Geçenlerde bir sahafta, Cüneyt Arcayürek’in yıllar önce yazdığı, Çiller dönemini anlatan Etekli Demokrasi adlı kitabını gördüm. Demirel’in, ‘vitrin süslemesi’ olarak DYP’ye aldığı – ama ciddiye almadığı- Çiller, sırasıyla bakan, başbakan ve DYP Genel Başkanı olmuş -başta Demirel olmak üzere- herkesi ters köşe yapmıştı. O günlerde, Tansu Hanım ile -soyadını verdiği(!)- eşi Özer Çiller hakkında, kimi yüz kızartıcı çok büyük yolsuzluk iddiaları vardı.

VAY BEEE!

Şimdilerde Tayyip Erdoğan’ın yanında sık sık boy gösteren Çiller’i anlatan ve “Bu kadar da olmaz!” dedirten kitaptan kısa alıntılar;

“Çekici kadınlara olan ilgisiyle tanınan Dalan, Çilleri kendisine danışman olarak atamıştı. Çiller’in rakipleri, bu ikilinin ilişkilerinin, iş ilişkisini aştığını fısıldıyorlar!”

“…yoğun göz temasları, tahrik edici davranışları… (Perihan Mağden)”

“…Tansu Çiller öküz gözlerini dikiyor, karşısındaki erkeklerin ellerini tutuyor, ‘yanlışlıkla’ orasıyla burasıyla değiyor… Vantuzları çok güçlü…”

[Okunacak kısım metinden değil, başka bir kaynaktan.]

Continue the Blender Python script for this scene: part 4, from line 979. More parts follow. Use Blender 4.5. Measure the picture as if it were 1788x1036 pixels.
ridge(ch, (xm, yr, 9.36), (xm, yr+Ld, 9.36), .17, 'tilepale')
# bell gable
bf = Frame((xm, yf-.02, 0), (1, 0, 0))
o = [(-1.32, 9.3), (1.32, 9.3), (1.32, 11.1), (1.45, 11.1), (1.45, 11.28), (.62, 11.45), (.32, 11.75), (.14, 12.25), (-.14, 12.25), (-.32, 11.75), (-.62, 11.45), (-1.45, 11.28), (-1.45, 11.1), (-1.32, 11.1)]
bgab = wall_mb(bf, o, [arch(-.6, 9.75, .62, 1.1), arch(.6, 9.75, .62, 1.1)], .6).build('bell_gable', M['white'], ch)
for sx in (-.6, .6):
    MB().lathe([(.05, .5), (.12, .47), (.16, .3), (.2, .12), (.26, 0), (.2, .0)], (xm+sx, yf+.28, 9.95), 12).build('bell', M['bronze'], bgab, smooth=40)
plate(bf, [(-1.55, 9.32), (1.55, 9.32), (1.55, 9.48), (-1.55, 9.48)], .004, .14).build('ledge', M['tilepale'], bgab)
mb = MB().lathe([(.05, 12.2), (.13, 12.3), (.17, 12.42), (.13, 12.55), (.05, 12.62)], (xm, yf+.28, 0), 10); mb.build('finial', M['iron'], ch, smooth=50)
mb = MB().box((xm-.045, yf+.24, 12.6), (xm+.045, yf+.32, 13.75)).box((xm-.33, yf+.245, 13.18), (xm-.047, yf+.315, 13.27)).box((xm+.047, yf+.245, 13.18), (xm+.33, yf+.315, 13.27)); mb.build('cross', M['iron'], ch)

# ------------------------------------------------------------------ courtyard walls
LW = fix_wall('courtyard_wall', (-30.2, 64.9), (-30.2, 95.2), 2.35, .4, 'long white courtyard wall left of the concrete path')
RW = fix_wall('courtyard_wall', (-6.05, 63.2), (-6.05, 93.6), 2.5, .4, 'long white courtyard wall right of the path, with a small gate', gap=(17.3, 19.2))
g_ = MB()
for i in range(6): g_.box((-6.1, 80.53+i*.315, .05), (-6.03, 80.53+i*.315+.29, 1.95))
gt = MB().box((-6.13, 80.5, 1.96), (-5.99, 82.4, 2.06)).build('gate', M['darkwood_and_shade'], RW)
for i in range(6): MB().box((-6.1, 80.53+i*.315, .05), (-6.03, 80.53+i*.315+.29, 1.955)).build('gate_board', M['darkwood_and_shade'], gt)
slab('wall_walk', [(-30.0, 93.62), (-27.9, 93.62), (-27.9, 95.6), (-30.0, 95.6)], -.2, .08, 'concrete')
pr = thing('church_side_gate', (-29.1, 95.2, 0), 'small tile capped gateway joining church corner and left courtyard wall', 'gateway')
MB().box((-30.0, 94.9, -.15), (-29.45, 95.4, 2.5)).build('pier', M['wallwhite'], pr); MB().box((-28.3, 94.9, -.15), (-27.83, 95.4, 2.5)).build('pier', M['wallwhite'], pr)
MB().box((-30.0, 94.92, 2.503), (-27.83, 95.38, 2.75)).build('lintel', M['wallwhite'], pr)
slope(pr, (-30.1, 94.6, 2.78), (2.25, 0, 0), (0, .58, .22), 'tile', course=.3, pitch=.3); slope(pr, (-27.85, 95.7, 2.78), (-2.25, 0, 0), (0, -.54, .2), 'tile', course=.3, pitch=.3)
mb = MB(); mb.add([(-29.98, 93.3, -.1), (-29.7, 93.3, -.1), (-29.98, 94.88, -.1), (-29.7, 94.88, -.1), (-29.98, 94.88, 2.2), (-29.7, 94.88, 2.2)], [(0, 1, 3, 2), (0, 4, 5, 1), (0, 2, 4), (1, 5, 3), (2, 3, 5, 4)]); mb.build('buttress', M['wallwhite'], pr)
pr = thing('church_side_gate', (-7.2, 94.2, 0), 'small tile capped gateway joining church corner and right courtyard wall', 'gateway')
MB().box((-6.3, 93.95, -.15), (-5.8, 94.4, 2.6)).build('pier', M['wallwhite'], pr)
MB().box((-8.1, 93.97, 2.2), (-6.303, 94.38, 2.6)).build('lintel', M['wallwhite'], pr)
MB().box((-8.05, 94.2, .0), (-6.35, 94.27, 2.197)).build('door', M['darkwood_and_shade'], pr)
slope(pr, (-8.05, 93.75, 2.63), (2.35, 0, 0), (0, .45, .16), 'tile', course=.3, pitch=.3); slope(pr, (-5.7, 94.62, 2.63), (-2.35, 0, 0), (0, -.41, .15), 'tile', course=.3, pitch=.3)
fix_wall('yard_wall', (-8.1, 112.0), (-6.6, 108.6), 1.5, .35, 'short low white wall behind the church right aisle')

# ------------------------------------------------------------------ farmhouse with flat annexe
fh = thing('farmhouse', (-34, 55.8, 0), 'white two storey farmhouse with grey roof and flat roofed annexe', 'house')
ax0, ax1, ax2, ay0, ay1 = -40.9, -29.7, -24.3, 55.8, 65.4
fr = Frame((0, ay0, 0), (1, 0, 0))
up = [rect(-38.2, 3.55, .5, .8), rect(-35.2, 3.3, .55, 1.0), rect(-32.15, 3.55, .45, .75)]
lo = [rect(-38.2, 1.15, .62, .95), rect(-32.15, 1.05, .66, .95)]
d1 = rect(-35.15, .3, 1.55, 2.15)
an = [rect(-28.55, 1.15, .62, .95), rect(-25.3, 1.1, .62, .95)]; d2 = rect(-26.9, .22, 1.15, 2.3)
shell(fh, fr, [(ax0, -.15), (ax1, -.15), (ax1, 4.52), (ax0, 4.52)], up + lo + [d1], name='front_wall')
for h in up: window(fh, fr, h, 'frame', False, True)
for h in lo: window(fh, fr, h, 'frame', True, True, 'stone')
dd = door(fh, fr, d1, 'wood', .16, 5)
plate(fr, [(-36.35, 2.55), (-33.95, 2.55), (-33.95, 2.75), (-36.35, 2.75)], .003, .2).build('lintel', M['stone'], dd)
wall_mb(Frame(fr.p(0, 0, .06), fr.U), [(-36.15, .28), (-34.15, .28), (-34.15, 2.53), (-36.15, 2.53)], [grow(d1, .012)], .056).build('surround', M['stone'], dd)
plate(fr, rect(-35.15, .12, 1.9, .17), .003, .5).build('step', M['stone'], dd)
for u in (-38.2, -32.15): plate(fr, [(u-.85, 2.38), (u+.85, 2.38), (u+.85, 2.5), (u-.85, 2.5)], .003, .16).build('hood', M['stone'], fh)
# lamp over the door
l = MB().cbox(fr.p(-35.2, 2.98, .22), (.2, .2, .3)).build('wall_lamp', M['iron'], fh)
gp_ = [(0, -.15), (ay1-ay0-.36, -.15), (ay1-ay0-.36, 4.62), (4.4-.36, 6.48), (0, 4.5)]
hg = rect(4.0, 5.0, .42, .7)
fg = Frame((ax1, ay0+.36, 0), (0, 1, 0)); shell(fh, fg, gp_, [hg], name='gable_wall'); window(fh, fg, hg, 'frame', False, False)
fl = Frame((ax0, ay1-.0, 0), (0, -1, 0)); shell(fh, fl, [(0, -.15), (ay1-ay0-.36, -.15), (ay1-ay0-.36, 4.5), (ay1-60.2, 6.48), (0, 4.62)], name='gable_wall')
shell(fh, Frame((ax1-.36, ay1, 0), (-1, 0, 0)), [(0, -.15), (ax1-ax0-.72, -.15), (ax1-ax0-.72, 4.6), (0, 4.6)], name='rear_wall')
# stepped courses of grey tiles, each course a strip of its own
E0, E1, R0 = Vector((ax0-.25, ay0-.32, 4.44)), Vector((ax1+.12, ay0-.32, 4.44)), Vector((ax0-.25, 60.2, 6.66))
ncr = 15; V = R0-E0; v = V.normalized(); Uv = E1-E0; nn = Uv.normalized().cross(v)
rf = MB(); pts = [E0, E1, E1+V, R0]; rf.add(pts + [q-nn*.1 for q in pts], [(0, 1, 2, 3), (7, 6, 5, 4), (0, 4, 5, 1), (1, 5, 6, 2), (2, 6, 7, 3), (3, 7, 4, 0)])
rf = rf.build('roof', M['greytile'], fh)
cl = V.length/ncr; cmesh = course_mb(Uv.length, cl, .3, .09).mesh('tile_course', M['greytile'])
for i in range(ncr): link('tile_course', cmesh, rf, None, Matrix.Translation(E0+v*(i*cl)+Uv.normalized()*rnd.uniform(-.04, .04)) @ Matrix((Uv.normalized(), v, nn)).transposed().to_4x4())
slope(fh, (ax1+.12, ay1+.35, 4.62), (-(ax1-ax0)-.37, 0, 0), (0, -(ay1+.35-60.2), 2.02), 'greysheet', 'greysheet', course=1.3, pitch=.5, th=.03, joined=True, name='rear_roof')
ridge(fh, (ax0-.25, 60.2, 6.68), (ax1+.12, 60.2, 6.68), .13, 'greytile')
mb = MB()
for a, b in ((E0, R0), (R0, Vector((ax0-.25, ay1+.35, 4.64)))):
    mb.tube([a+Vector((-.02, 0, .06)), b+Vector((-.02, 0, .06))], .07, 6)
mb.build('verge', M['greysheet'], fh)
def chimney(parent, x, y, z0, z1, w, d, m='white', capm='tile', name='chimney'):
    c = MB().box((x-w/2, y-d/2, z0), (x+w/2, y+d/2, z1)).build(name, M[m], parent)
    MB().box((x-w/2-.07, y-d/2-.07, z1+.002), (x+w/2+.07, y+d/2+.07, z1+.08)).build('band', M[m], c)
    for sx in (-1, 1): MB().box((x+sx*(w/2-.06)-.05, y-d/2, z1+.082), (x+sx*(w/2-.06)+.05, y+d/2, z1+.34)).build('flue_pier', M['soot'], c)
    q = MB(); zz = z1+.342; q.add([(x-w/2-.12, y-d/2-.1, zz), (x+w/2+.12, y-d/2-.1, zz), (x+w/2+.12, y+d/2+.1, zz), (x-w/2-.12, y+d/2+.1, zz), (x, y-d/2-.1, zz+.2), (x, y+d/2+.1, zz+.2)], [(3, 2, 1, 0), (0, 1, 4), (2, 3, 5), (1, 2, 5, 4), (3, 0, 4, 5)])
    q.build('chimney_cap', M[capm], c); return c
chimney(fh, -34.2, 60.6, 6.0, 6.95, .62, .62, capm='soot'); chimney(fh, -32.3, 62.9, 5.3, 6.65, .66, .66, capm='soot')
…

“Türkiye ve DYP, kendini kaptırmış etekli bir rüzgara gidiyor. Bu kadın seçilince (güya) DYP vitrin değiştirecek!”

“Biz bugün SHP’lilerden duyduk. Bu Çiller üç yerde üç ayrı program okuyor. SHP’ye verdiği ayrı, grupta okuduğu ayrı, mecliste okuduğu ayrı bir metin.”

“…yalan söylemekte eşi benzeri bulunmayan bir siyasetçi olduğu kanıtlandı ama kamuoyu, siyasetçiler ve medya bu gerçeği çok geç anladı…”

“Çiller tam bir oportünist… Fırsatçı, amaca varmak için her yolu mübah gören…”

 ESKİŞEHİR O KADAR YAKIN MI?

1994 yerel seçimlerinden önce Prof. Dr. Yılmaz Büyükerşen’i Ankara’ya, başbakanlığa davet etmiş. Yanına oturarak elini tutmuş;

“Yılmaz Bey, sana ihtiyacım var,” demiş.

Yoğun parfüm kokusu, etkileyici ses tonu, gamzelerini ortaya çıkan sevimli gülümseyişinin yanı sıra elini de Hoca’nın dizine koymuş;

“Seni Ankara için belediye başkan adayı göstermek istiyorum! Daha sonra da milletvekili ve Milli Eğitim Bakanı yapacağım…”

Baskı artınca Yılmaz Hoca kurtulmak için;

“Sayın Başbakanım, bu konuyu eşimle konuşmak zorundayım,” demiş. “İzin verirseniz Eskişehir’e gidip görüşeyim!”

“Uçağım sizi götürsün,” deyince;

“Efendim, Eskişehir zaten Ankara’ya iki saat!”

Çiller şaşkın bir bakışla;

“Aaa Sahi mi,” demiş. “Ne kadar da yakınmış! Maden bu kadar yakın, daha önce neden bana hiç gelmediniz,” demiş…

Keşke bulsanız da Etekli Demokrasi’yi okuyabilseniz!